投稿: tsubakiwabisuke | 2007年4月15日 (日) 16時00分
「月に伏し、雲に臥す」とは、そのように、厳しい言葉だったのだなと、改めて感じました。実は、きちんと知るまでは、「いずれの場所にも、宿を求めることは出来る(だから、世俗の欲を捨てなさい)」という意味だと勝手に解釈していたのです。無知とは恐ろしいですね・・・
炉の流し点・・・「お見合い向き」というお話が出るほど、和気藹藹とした雰囲気が伝わります。その雰囲気を出せることこそ、巧者の集う場ならでは、なのですね、まだまだ手先のことで失敗している自分には程遠く、ただ、あぁ、素敵だなぁと思います。
本日も、また、ありがとうございました。
投稿: 甘党 | 2007年4月11日 (水) 00時49分
炉の流し点ての解説ありがとうございます。「臥月眠雲」・・
昨年7月東京ゼミ前席に淡々斎宗匠の富士画賛にこの言葉がかかれておりました。その時のメモに「つきにふしくもにがす」とあります・・
乏しくきびしい条件に耐えて修業にはげむこと・・意味がわからなかったのですが今回わかりました。ブログをプリントして勉強します。

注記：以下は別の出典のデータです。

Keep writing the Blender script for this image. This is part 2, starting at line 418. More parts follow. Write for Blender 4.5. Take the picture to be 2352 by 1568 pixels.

投稿: ハンナ | 2007年4月10日 (火) 12時25分
流し点…久しぶりにお点前したくなりました。
我が家には炉がなく残念。
月一回の奥伝のお稽古だけとなり、寂しいです。
置炉で夫相手にお茶を点ててみようかしら…。
阿部先生の貴重なお話、
お聞かせいただきありがとうございました。